Efficient basis-adaptive Bayesian compressive sensing with fast leave-one-out cross-validation for reliability analysis of geotechnical engineering systems

For complex geotechnical engineering systems with highly non-stationary responses and computationally timeconsuming deterministic models, the estimation of failure probability poses a significant challenge in engineering. The non-parametric Bayesian compressive sensing (BCS)-based response surface method (RSM) has demonstrated its effectiveness as a surrogate modeling method for the reliability analysis of highly nonstationary systems. However, the performance of the BCS-based RSM heavily depends on the selection of basis functions. Incorporation of inappropriate basis functions can lead to under-fitting or over-fitting, particularly in cases of sparse sampling data. Therefore, selecting the optimal basis function is crucial to ensure the accuracy of the BCS-based response surface for reliability analysis of geotechnical systems.
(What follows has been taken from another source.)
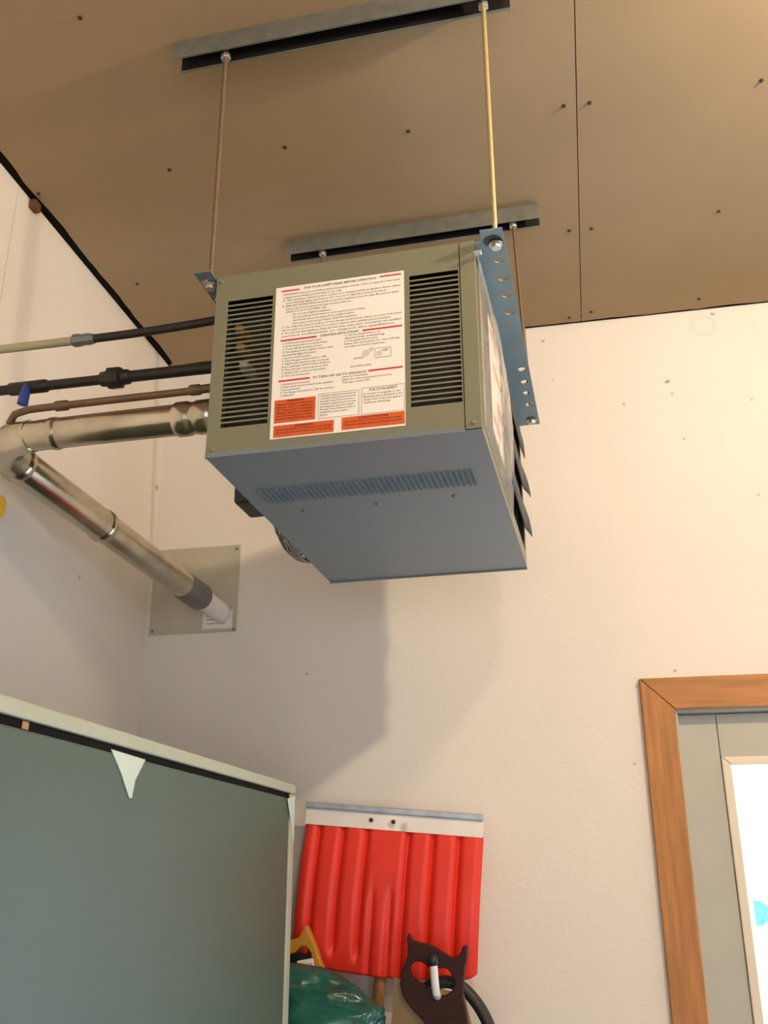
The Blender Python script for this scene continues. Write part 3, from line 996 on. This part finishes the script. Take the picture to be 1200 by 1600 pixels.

This study develops a novel BCSbased RSM, utilizing the analytical fast Leave-one-out cross-validation (LOOCV) method for the adaptive selection of basis functions, denoted as the BCS-LOOCV method, to effectively address this challenge in the reliability analysis of highly non-stationary geotechnical systems. In the proposed BCS-LOOCV method, the LOOCV error serves as the model selection criterion, and the optimal basis functions with the minimum LOOCV error are adaptively identified based on sparse sampling data through an efficient model comparison and selection process. Investigations using a highly non-stationary function and two slope reliability analysis problems demonstrate the reliable performance of the proposed BCS-LOOCV method.